Tuesday, July 17, 2012

It's OK that we're mostly wrong.

A few years ago, while on our family vacation, we started one of our days at the pool. My son was only just four at the time, and his swimming prowess was yet to be fully realized. With his blow-up arm floaties rendering him stuck in a perpetual scarecrow impersonation, Ian jumped in and climbed out of the pool in a non-stop circuit for at least an hour.
At one point, I decided to add to the thrill, throwing him from his armpits straight up into the air from the water. This helped him achieve far more altitude that his meager post-toddler jumps could pretend. He was hooked, which meant, of course, so was I. As the minutes ticked by, the principle of diminishing returns demanded that I throw him higher and higher and higher. Each time he came up out of the water coughing, burping and laughing through a web of snot. And always he came up begging for more. This, if you weren't aware, is what pure joy looks like.

After a toss that was aimed for the overhead lights of the indoor pool (a toss that had to wait until mom and other responsible adults were distracted with other things and looking away) Ian plunged into the water, coming up gasping and laughing. This throw was so much higher, even I thought I better check in.

"You okay buddy?"

"Yeah!" Ian hacked, smiling.

And that's when the most magical thing happened. Ian caught his breath, looking at me with his chlorine-reddened eyes and said, "Daddy, will you marry me?"

I started to laugh, but was fortunately able to stop at a smile.

I recently heard of a woman describing, in her self-proclaimed not-a-Christian way, that she had become aware of some "mysterious force" at work in her life. She was overwhelmed by it. The Christian she was speaking to was certain she was referring, in her own way, to the Holy Spirit, but remained quiet, never suggesting such, choosing instead to listen.

I watched a friend talking to someone that quoted a bumper sticker to express their view of their experiences and how they thought God was involved. They weren't aware of how ubiquitously known this bumper-sticker phrase was. The saying was so cliche that it bordered on trite. Additionally, it was probably untrue of God if you chased the thought down a few degrees. But however overfamiliar and potentially "wrong" it was to my friend, it was obviously loaded with fresh meaning to the other. My friend nodded and said "wow" as the person spoke his heart.

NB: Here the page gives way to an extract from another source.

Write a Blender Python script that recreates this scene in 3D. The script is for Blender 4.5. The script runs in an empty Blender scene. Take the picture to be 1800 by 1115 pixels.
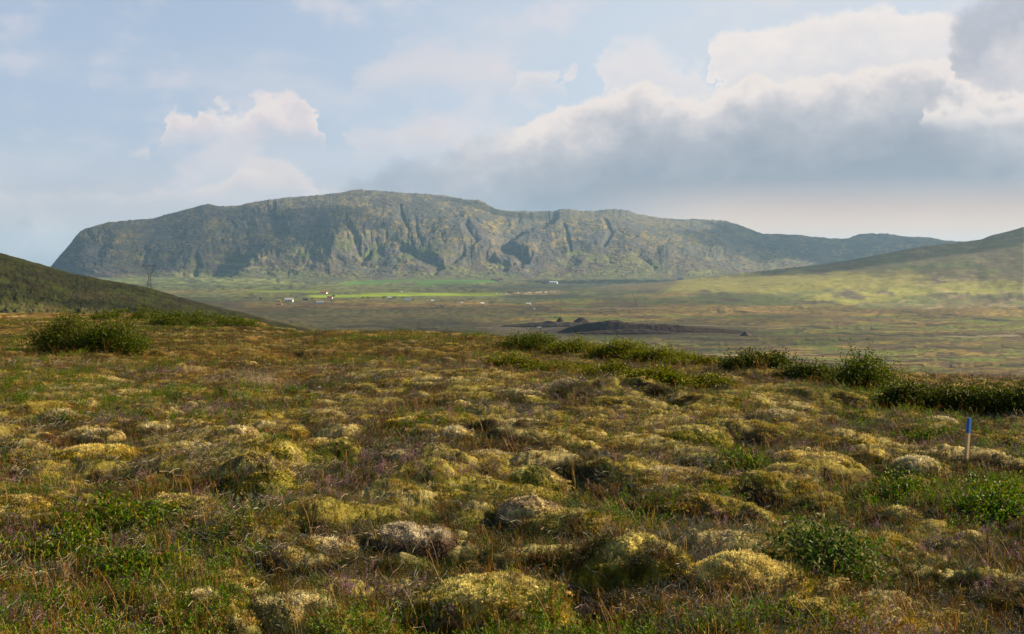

If Jesus had come to take the time to correct people on every errant view of God, he wouldn't have been crucified until he was old enough to be Yoda's grandpa. Instead he loved and gave his life long before he'd been asked to teach at a local seminary, consenting to tell stories by lakes without telling people what the moral of them even was. Think how many times people said something about God or others, and all the Christ would do was grin and listen. Think how utterly wrong everyone sounded to the incarnation of Wisdom. It must have been a daily, hourly occurrence. Think how often he had to let an idea slide, not because he was tired, but because he loved the person more than the exactitude of their theology. To give people the precise reality behind the anthropomorphic idioms men and women had been clinging too in order to understand the divine would have blown their brains out of their skulls. Jesus, it seems, was more interested in a messy life well spent than a precise doctrine well preserved.

Smiling at my son, I realized that he wasn't throwing out a random phrase for a laugh. He was overwhelmed in the moment with love. He couldn't conceive of life being any better than that moment in the pool with his dad. And on impulse, in his very young mind, marriage was the most connected, sacred relationship he could think of. Who it was for, when it was applied- all of that- he couldn't comprehend. He just knew he wanted to tell me he loved me, and always wanted to do so, in a way that couldn't be taken lightly. I hugged my son as tightly as his frame would allow and said, "how about I do even better; I'll be your daddy forever." He smiled, wiping snot from his nose, sturdying himself as I prepared to launch him toward the ceiling once again.

I'm convinced that though his expression was out of place and inaccurate, it wasn't wrong. And I'm convinced God sees both the religious and irreligious in their sincere attempts to grasp life and its Source the same way.

If faith in God is about precision, then it's always going to be about perfection. And perfection is unobtainable within something referred to as a "faith". The church becomes a holy fool's errand. This, I have found, is how religion becomes irrelevant to the world; it fixates on its own belief structure and exactness, obsessing in various measure about its adherents'  rightness, yet never achieving what it declares is its objective. It can't. Faith is an embracing of mystery, not the decoding of it. When religion doesn't get this, it chases its own tail ad infinitum at the expense of the messy reality outside its stuffy halls.

So take heart. The very life of Christ, un-argumentative as it was, (and only corrective with religious folks who say they had eternity cornered) is inviting you past the impossibility of ever being accurate, and to simply, walk humbly with him. With him, with each other.  We will learn, unlearn and be flat out confused by some things along the way. But we will love and be loved. And that's as precise a doctrine that we can expect to make.